Ainsi, dans cette exposition « ETIOPIA », on retrouve des thématiques chères à Juan Manuel Castro Prieto : la mort, l’espace intime, la religion. Et on retrouve cette grande part de mystère : on est face à des images magnifiques, certes, mais dont il revient à nous d’en fixer le sens. Rien dans ces scènes n’est évident.

Et pourquoi ces juxtapositions, ces confrontations ? Un homme tenant une statue en noir et blanc et ce garçon adossé à un mur dont le corps est recouvert de peinture ?

Pourquoi cette chèvre qui déambule dans une rue, la nuit, à côté d’une scène chez un coiffeur ? À nous d’en faire ce que nous voulons… d’y lire ce que nous voulons.

Nulle légende dans cette exposition pour guider notre regard et notre pensée. Est-ce le choix du photographe ou du galeriste ? Un choix que l’on regrette un peu. Si ce n’est pour pouvoir se faire une idée des déplacements du photographe.

Le mélange des styles est lui aussi surprenant ; on retrouve le regard avide d’exotisme (corps nus, tenues traditionnelles, rituels, etc.), mais à ce dernier vient se combiner un regard frais qui fige des moments du quotidien au premier abord banals. Un sol carrelé, une brise qui soulève un rideau, un coiffeur au travail, et des portraits. Face à ces derniers, on se demande si il y a mise en scène «  non, rien de préparé dans les prises de vue, le photographe ne demande pas à ses sujets de se déplacer, ni de se mettre d’une certaine manière. Le photographe demande l’autorisation et prend la photo. »

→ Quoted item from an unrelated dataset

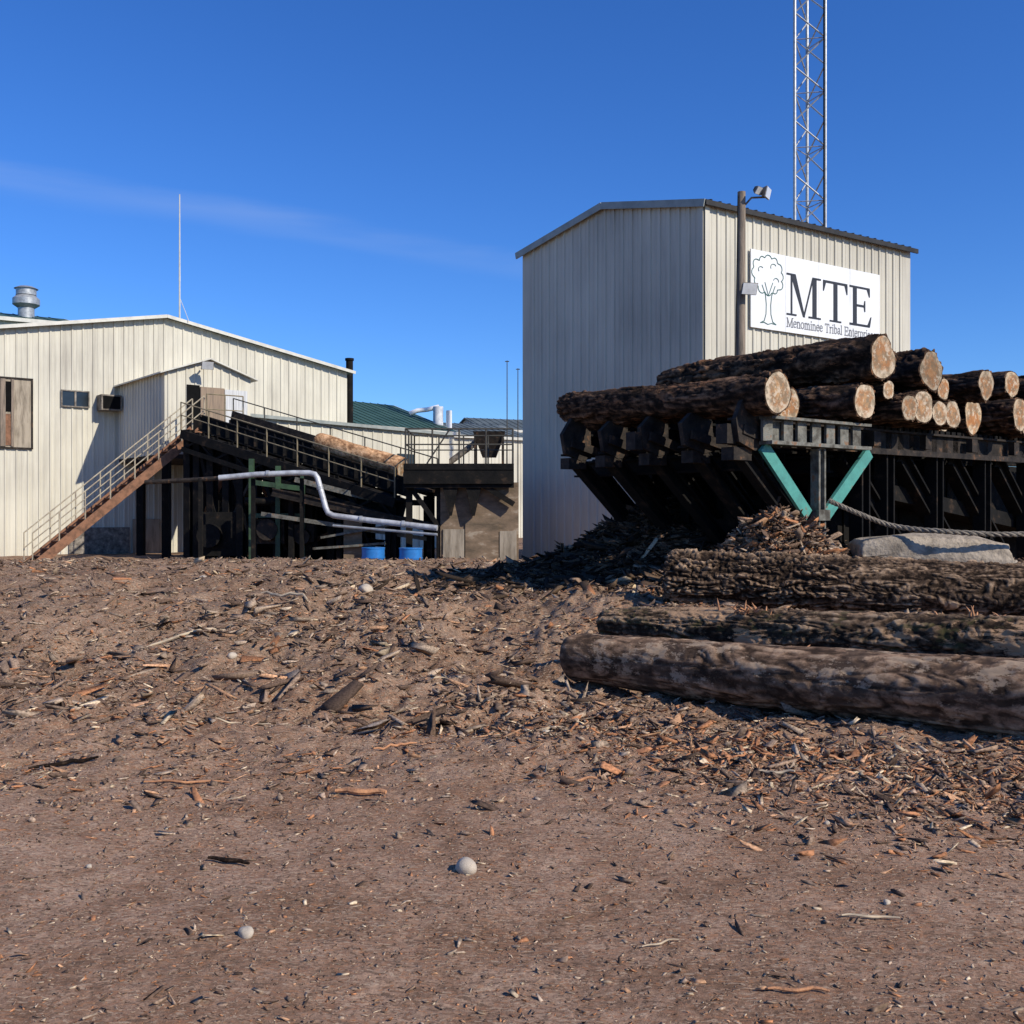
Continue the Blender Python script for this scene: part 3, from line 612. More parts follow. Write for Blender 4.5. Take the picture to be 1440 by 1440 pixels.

Castro Prieto parle de moments magiques qu’il a vus et qu’il a voulu capturer. Parfois à la chambre, quand les conditions le permettent, sinon au moyen format. En fin de compte, c’est son univers à lui qu’il nous dévoile, sur fond d’Éthiopie certes. Et l’on ressent ce profond respect du photographe pour ses sujets : ses photos dignifient les modèles à qui il offre systématiquement une épreuve photographique.